Soba soğuktan patlıyordu... Sıcaktan patlaması lazımdır… Ama soğuktan patlıyordu... O kadar çok soğuk vardı…
Mangala biraz kül, biraz kömür konmuş; Üstadı mangalın üzerine doğru, böyle mangala kapanmış vaziyette birkaç kere gördüm. Yüzünü ısıtıyordu.
Size Afyon’daki o kışın şiddetini anlatayım: 15-20 gün camlardan don gitmedi. Tül perde gibi öyle kaldı. Bahçedeki kar bizim boyumuzdaydı. Tünel açılarak geçiliyordu.
İLK DEFA ÜSTADIN AĞLAMASINI GÖRDÜM
Afyonda üstadın zehirleme hadisesinde yanında bulunmadım. Fakat zehirin tesirini gördüm. Şöyle:
Bir gün o kapıdan çıktım Üstadın yanına. Baktım Üstad böyle büzülmüş yatıyor. Fakat hemen anladım hasta olduğunu. Koştum Üstadın yanına. Ellerini avucuma aldım. Ellerimi ateş yakar gibi yaktı. O kadar sıcak ki elimi yaktı, ateş gibiydi. “İbrahim ben ölüyorum” dedi Üstad hazretleri.

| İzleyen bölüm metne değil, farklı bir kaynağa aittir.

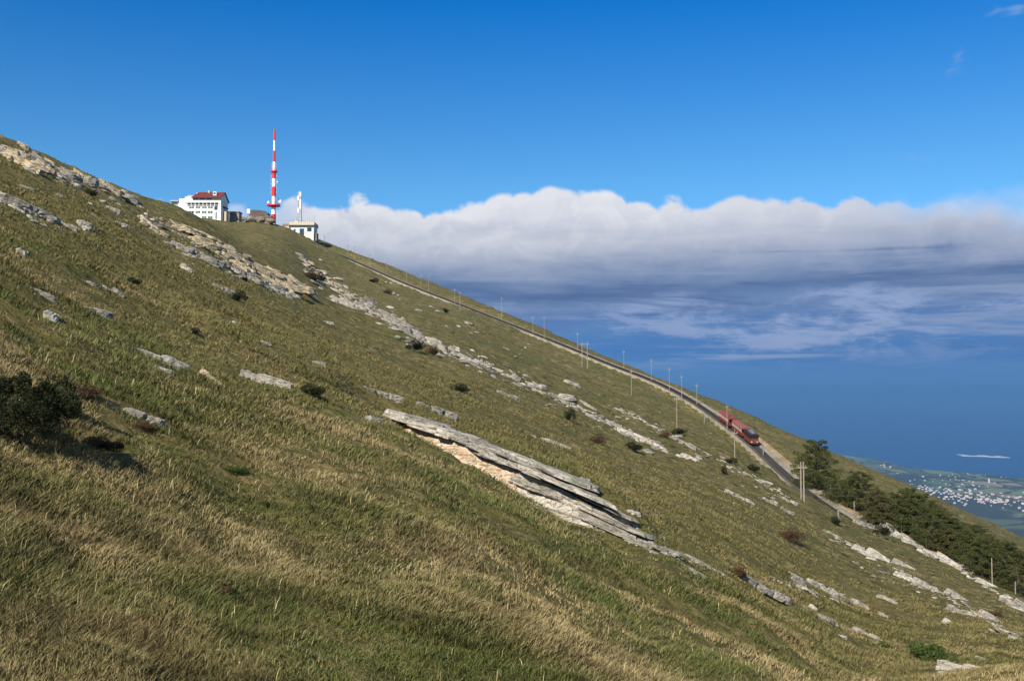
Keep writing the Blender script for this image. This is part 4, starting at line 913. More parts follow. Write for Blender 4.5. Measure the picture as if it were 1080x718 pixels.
# ================================================================ summit buildings
M_white = mat('white render', (0.74, 0.73, 0.70), 0.85, 0, 0.12, 0.5); M_tile = mat('red roof tiles', (0.13, 0.028, 0.022), 0.8, 0, 0.3, 2.0, 0.5, 0.1)
M_shut = mat('green shutter', (0.03, 0.12, 0.08), 0.6); M_win = mat('window glass', (0.03, 0.045, 0.06), 0.12, spec=0.7); M_stone = mat('summit stone wall', (0.20, 0.16, 0.125), 0.95, 0, 0.4, 1.0, 0.8, 0.2)
M_flat = mat('tan concrete roof slab', (0.52, 0.43, 0.30), 0.9, 0, 0.15); M_lgrey = mat('light grey facade', (0.45, 0.45, 0.45), 0.9, 0, 0.15)
DH = 400.0
def hx(px): return (px - 540) / 1041.5 * DH
def hz_(py): return float(pix_ray(0, py)[1]) * DH
org = Vector((hx(215), DH, hz_(236))); hotel = empty('summit_hotel', org, 'white summit hotel of several storeys with a red tiled roof and terraces on its left', 'hotel')
def X_(px): return hx(px) - org.x
def Z_(py): return hz_(py) - org.z
# main wall with a recessed balcony band
wm = MB(); wm.box(X_(196.5), X_(233), 0, 10, Z_(245), Z_(217.4)); wm.box(X_(187), X_(233), 1.4, 10, Z_(217.4), Z_(213.6)); wm.box(X_(195), X_(233), 0, 10, Z_(213.6), Z_(207.6))
wm.box(X_(231.2), X_(233), 0, 1.4, Z_(217.4), Z_(213.6)); wm.prism([(0, Z_(207.6)), (10, Z_(207.6)), (5, Z_(200.6))], X_(203.5), X_(232.9)); wall = wm.build('wall', M_white, hotel)
MB().box(X_(196.9), X_(231), 1.3, 1.385, Z_(217.2), Z_(213.8)).build('balcony_glazing', M_win, hotel)
br = MB()
for px in np.linspace(197.5, 230.5, 9): br.box(X_(px) - .1, X_(px) + .1, 0.05, .25, Z_(217.4), Z_(213.6))
br.box(X_(197), X_(231), 0.02, .1, Z_(216.3), Z_(216.0)); br.build('balcony_posts', M_white, hotel)
rf = MB().add([(X_(202.0), -1.0, Z_(208.6)), (X_(234.0), -1.0, Z_(208.6)), (X_(234.0), 5, Z_(200.2)), (X_(205.0), 5, Z_(200.2)), (X_(202.0), 11, Z_(208.6)), (X_(234.0), 11, Z_(208.6)),
     (X_(202.0), -1.0, Z_(209.2)), (X_(234.0), -1.0, Z_(209.2)), (X_(234.0), 5, Z_(200.9)), (X_(205.0), 5, Z_(200.9)), (X_(202.0), 11, Z_(209.2)), (X_(234.0), 11, Z_(209.2))],
     [(0, 1, 2, 3), (3, 2, 5, 4), (7, 6, 9, 8), (8, 9, 10, 11), (0, 6, 7, 1), (1, 7, 8, 2), (2, 8, 11, 5), (5, 11, 10, 4), (3, 9, 6, 0), (4, 10, 9, 3)]).build('roof', M_tile, hotel)
MB().box(X_(223.6), X_(227.2), 1.2, 3.2, Z_(207), Z_(201.6)).build('dormer', M_white, rf); MB().box(X_(224.2), X_(226.4), 1.15, 1.198, Z_(204.4), Z_(202.4)).build('window', M_win, rf)
MB().box(X_(216), X_(217.6), 4.2, 5.4, Z_(202), Z_(198.8)).build('chimney', M_lgrey, rf)
for px in (206.5, 213.5, 220.5): MB().box(X_(px) - 1.0, X_(px) + 1.0, -.04, -.004, Z_(210.4), Z_(209.0)).build('attic_window', M_win, hotel)
for row, (yt, yb) in enumerate(((216.9 + 1.0, 219.6), (222.5, 225.0), (228.2, 230.8))):
    for k, px in enumerate((202.2, 209.0, 215.6, 222.0)):
        if (row == 2 and k < 2): continue
        f = MB().box(X_(px) - .95, X_(px) + .95, -.035, -.004, Z_(yb), Z_(yt)).build('window', M_win if (row == 0 or k == 0) else M_shut, hotel)
        MB().box(X_(px) - .05, X_(px) + .05, -.07, -.036, Z_(yb), Z_(yt)).box(X_(px) - 1.05, X_(px) + 1.05, -.12, -.036, Z_(yb) - .12, Z_(yb) - .02).build('window_frame', M_white, f)
MB().box(X_(226.2), X_(229.6), -.05, -.006, Z_(221.5), Z_(217.6)).build('stair_glazing', M_win, hotel); MB().box(X_(227.6), X_(228.8), -.05, -.006, Z_(231), Z_(223.5)).build('stair_glazing', M_win, hotel)
# stepped terraces on the left
ter = MB(); ter.box(X_(186.5), X_(196.5), 0.5, 9, Z_(240), Z_(217.4)); ter.box(X_(177.5), X_(186.5), 1.0, 9, Z_(240), Z_(217.6)); ter.box(X_(187.6), X_(194.6), 1.6, 9, Z_(217.4), Z_(208.8)); ter.box(X_(196.6), X_(203.4), 2.4, 9, Z_(207.6), Z_(205.6)); ter.build('terrace_wing', M_white, hotel)
MB().box(X_(178.6), X_(186.5), 1.6, 8, Z_(217.58), Z_(211.6)).build('terrace_pavilion', M_lgrey, hotel); MB().box(X_(179.4), X_(186.2), 1.5, 1.59, Z_(214.6), Z_(212.6)).build('window', M_win, hotel)
MB().box(X_(178), X_(187), 1.2, 8.5, Z_(211.6) + .01, Z_(210.7)).build('pavilion_roof', M_lgrey, hotel)
MB().box(X_(193.8), X_(195.8), 1.5, 1.59, Z_(214.6), Z_(211)).build('window', M_win, hotel); MB().box(X_(195.4), X_(203), 2.2, 9.2, Z_(205.6) + .01, Z_(204.9)).build('wing_roof', M_lgrey, hotel)
# shaded annex and porch behind the gable
MB().box(X_(233) + .01, X_(239.2), 4, 11, Z_(240), Z_(221)).build('annex', M_stone, hotel); MB().box(X_(237.6), X_(239.6), -1, 2.5, Z_(240), Z_(223.5)).build('porch_wall', M_flat, hotel)
for zz_ in (Z_(211), Z_(215.5)): MB().box(X_(233) + .005, X_(233) + .05, 3.4, 4.9, zz_ - 1.1, zz_).build('window', M_win, hotel)
MB().box(X_(233) + .0, X_(235.4), 2, 8, Z_(217), Z_(216.5)).build('gable_balcony', M_stone, hotel)

M_hut = mat('brown grey masonry', (0.24, 0.20, 0.165), 0.95, 0, 0.35, 1.0, 0.6, 0.15); M_worn = mat('worn white render', (0.60, 0.58, 0.54), 0.9, 0, 0.2, 0.8)
# small outbuilding, stone fort, shelters
def at4(px, py, d): return P3(px, py, d)
b = at4(246, 229, 408); o = empty('stone_hut', b, 'low pale stone hut between the hotel and the dark fort', 'hut'); MB().box(-2.6, 2.4, 0, 4, -2, 2.0).build('wall', M_hut, o); MB().box(-2.9, 2.7, -.3, 4.3, 2.01, 2.3).build('roof', M_stone, o)
for x_ in (-1.6, .2): MB().box(x_, x_ + .9, -.05, -.005, .6, 1.7).build('window', M_win, o)
rngb = np.random.default_rng(9)
b = at4(267, 233, 420); o = empty('stone_fort', b, 'dark stone fort ruin on a rocky mound beside the red and white mast', 'ruin')
mb = MB()
for k in range(26): 
    V, Fc = boulder_geo(rngb, rngb.uniform(2, 4.4), rngb.uniform(2, 4), rngb.uniform(1.6, 3.4), 8, 10); q = (rngb.uniform(-6.5, 7.5), rngb.uniform(-1, 4)); q = q + (rngb.uniform(-.6, 3.1) * (1 - abs(q[0]) / 11),); mb.add([(v[0] + q[0], v[1] + q[1], v[2] + q[2]) for v in V], Fc)
mb.build('rock_mound', M_stone, o); MB().add([(-1, -.4, 0), (6.6, -.4, 0), (6.2, -.2, 3.5), (5, -.2, 4.2), (.6, -.2, 4.8), (-1, -.2, 4.6), (-1, 4, 0), (6.6, 4, 0), (6.2, 4, 3.5), (5, 4, 4.2), (.6, 4, 4.8), (-1, 4, 4.6)], [(0, 1, 2, 3, 4, 5), (11, 10, 9, 8, 7, 6), (0, 6, 7, 1), (1, 7, 8, 2), (2, 8, 9, 3), (3, 9, 10, 4), (4, 10, 11, 5), (5, 11, 6, 0)]).build('wall', mat('dark fort masonry', (0.10, 0.08, 0.065), .95, 0, .4, 1.2, .8, .2), o)
MB().box(-2.6, -1.2, -.6, .8, 3.2, 5.0).build('white_marker', M_white, o)
b = at4(302, 243, 440); o = empty('summit_shed', b, 'small pale shed left of the station', 'shed'); MB().box(-1.6, 1.2, 0, 3, -1.5, 2.2).build('wall', M_flat, o); MB().prism([(-.3, 2.21), (3.3, 2.21), (1.5, 3.2)], -1.8, 1.4).build('roof', M_stone, o); MB().box(-.3, .5, -.05, -.004, -1, 1.1).build('door', M_int, o)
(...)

Dilini çıkarttı. Dili, hani haşlanmış yumurta soyulunca altından çıkan beyaz olur ya, onun gibiydi. Aynen, dili haşlanmış yumurta gibiydi. Gözlerinin içi ise kıpkırmızı olmuş. Bana hastalığını anlatıyordu. “Üstadım geçmiş olsun” dedim.
Üstadın önüne kapaklandım, başladım ağlamaya. “Siz varken… Ben artık ölüyorum… Ben memnunum… Ben ölmeye hazırım…” böyle söylüyordu Üstad. Ben başladım ağlamaya. Üstad “git” diye işaret ederken Ceylan geldi. Ceylan da beni öyle görünce, o da kapaklandı oraya. Başladı o da ağlamaya… Üstad da başladı ağlamaya.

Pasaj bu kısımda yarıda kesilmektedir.